MATERIAL:
[Start]

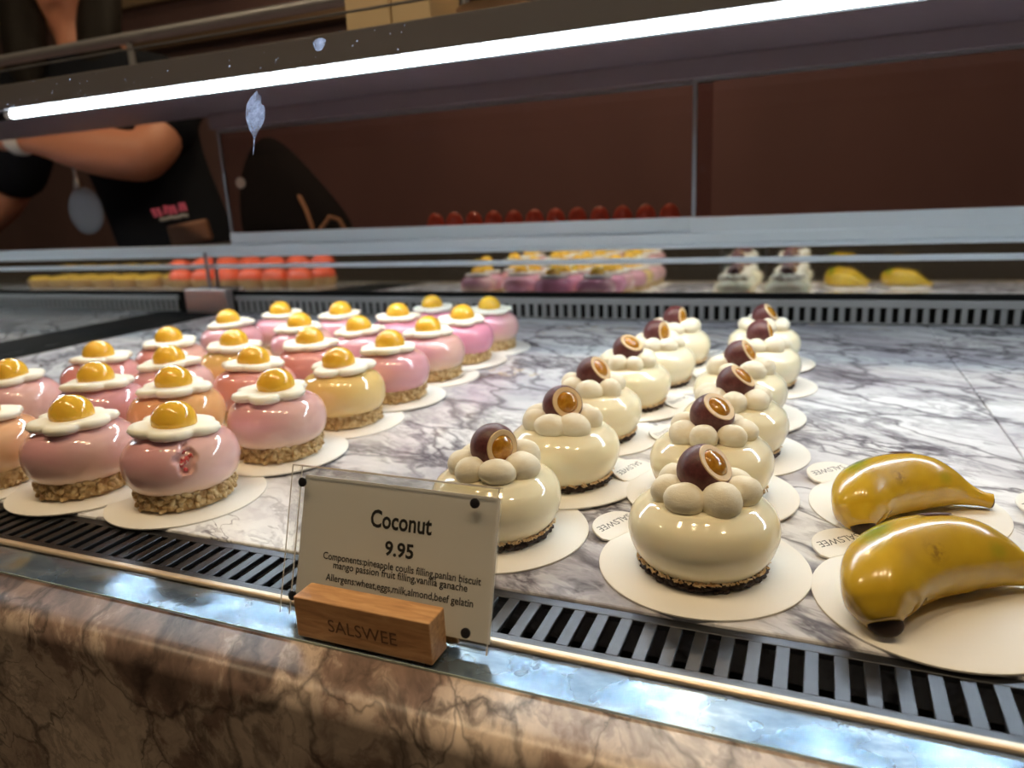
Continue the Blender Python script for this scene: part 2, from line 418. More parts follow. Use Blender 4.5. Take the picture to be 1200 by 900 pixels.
# marble counter front: nosing profile extruded along the counter
b = MB()
prof = [(-3.0, -.12), (-4.2, -.16)]
for k in range(9):
    a = pi / 2 * k / 8
    prof.append((-4.6 - .95 * sin(a), -1.12 + .95 * cos(a)))
prof += [(-5.6, -30), (-5.6, -90), (-2.5, -90), (-2.5, -.12)]
n = len(prof); xs = (X0, X1)
b.add([(x, y, z) for x in xs for y, z in prof], [tuple(range(n)), tuple(range(2 * n - 1, n - 1, -1))] + [(k, (k + 1) % n, n + (k + 1) % n, n + k) for k in range(n)])
tag(b.build('counter_front', M['front'], case, smooth=True), 'brown veined marble slab with a rounded front edge')
# brushed metal under the ledge, with the uv that carries the brushing direction
o = MB().box(X0, X1, -3.0, -.96, -1.2, -.11).build('ledge_profile', M['ledge'], case)
uv = o.data.uv_layers.new(name='brush')
for lp in o.data.loops: c = o.data.vertices[lp.vertex_index].co; uv.data[lp.index].uv = (c.x, c.y)
tag(o, 'brushed blue-white aluminium strip')
MB().box(X0, X1, -3.02, -1.04, -.10, 0.).build('ledge_glass', M['ledge_glass'], case)
MB().box(X0, X1, -3.045, -3.022, -.10, -.01).build('glass_edge', M['glass_edge'], case)
# rail that holds the front glass
b = MB(); b.tube([(X0, -.76, -.06), (X1, -.76, -.02)], .135, 14); b.box(X0, X1, -.72, -.48, -.5, .04)
tag(b.build('front_rail', M['rail'], case, smooth=True), 'champagne coloured round metal rail')
MB().box(X0, X1, -1.02, -.9, -.6, -.16).build('rail_groove', M['groove'], case)
# front glass, leaning back
TL = radians(15)
o = MB().box(-86, X1, -.12, .12, .1, 34.0).build('front_glass', M['glass'], case, (0, -.58, .05), (-TL, 0, 0))
gl = o
random.seed(5)
def onglass(name, outline, parent, m=M['smear']):
    bb = MB(); nn = len(outline); bb.add([(x, -.135, z) for x, z in outline], [tuple(range(nn))]); return bb.build(name, m, parent)
# (x, height along the pane)
px_, pz = -13.1, 21.9
ft = [(0, 1.05), (.18, .8), (.3, .85), (.32, .4), (.52, .3), (.62, -.1), (.5, -.5), (.22, -.85), (.06, -1.1), (.02, -1.9), (-.04, -1.9), (-.06, -1.1), (-.4, -.6), (-.62, -.1), (-.6, .45), (-.38, .75)]
tag(onglass('smear', [(px_ + x * .95, pz + z) for x, z in ft], gl), 'pale feather-shaped smear')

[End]

DIRECTIONS: Every line of the data above should be quoted exactly. Omit the pictures.

THE RESPONSE:
Continue the Blender Python script for this scene: part 2, from line 418. More parts follow. Use Blender 4.5. Take the picture to be 1200 by 900 pixels.
# marble counter front: nosing profile extruded along the counter
b = MB()
prof = [(-3.0, -.12), (-4.2, -.16)]
for k in range(9):
    a = pi / 2 * k / 8
    prof.append((-4.6 - .95 * sin(a), -1.12 + .95 * cos(a)))
prof += [(-5.6, -30), (-5.6, -90), (-2.5, -90), (-2.5, -.12)]
n = len(prof); xs = (X0, X1)
b.add([(x, y, z) for x in xs for y, z in prof], [tuple(range(n)), tuple(range(2 * n - 1, n - 1, -1))] + [(k, (k + 1) % n, n + (k + 1) % n, n + k) for k in range(n)])
tag(b.build('counter_front', M['front'], case, smooth=True), 'brown veined marble slab with a rounded front edge')
# brushed metal under the ledge, with the uv that carries the brushing direction
o = MB().box(X0, X1, -3.0, -.96, -1.2, -.11).build('ledge_profile', M['ledge'], case)
uv = o.data.uv_layers.new(name='brush')
for lp in o.data.loops: c = o.data.vertices[lp.vertex_index].co; uv.data[lp.index].uv = (c.x, c.y)
tag(o, 'brushed blue-white aluminium strip')
MB().box(X0, X1, -3.02, -1.04, -.10, 0.).build('ledge_glass', M['ledge_glass'], case)
MB().box(X0, X1, -3.045, -3.022, -.10, -.01).build('glass_edge', M['glass_edge'], case)
# rail that holds the front glass
b = MB(); b.tube([(X0, -.76, -.06), (X1, -.76, -.02)], .135, 14); b.box(X0, X1, -.72, -.48, -.5, .04)
tag(b.build('front_rail', M['rail'], case, smooth=True), 'champagne coloured round metal rail')
MB().box(X0, X1, -1.02, -.9, -.6, -.16).build('rail_groove', M['groove'], case)
# front glass, leaning back
TL = radians(15)
o = MB().box(-86, X1, -.12, .12, .1, 34.0).build('front_glass', M['glass'], case, (0, -.58, .05), (-TL, 0, 0))
gl = o
random.seed(5)
def onglass(name, outline, parent, m=M['smear']):
    bb = MB(); nn = len(outline); bb.add([(x, -.135, z) for x, z in outline], [tuple(range(nn))]); return bb.build(name, m, parent)
# (x, height along the pane)
px_, pz = -13.1, 21.9
ft = [(0, 1.05), (.18, .8), (.3, .85), (.32, .4), (.52, .3), (.62, -.1), (.5, -.5), (.22, -.85), (.06, -1.1), (.02, -1.9), (-.04, -1.9), (-.06, -1.1), (-.4, -.6), (-.62, -.1), (-.6, .45), (-.38, .75)]
tag(onglass('smear', [(px_ + x * .95, pz + z) for x, z in ft], gl), 'pale feather-shaped smear')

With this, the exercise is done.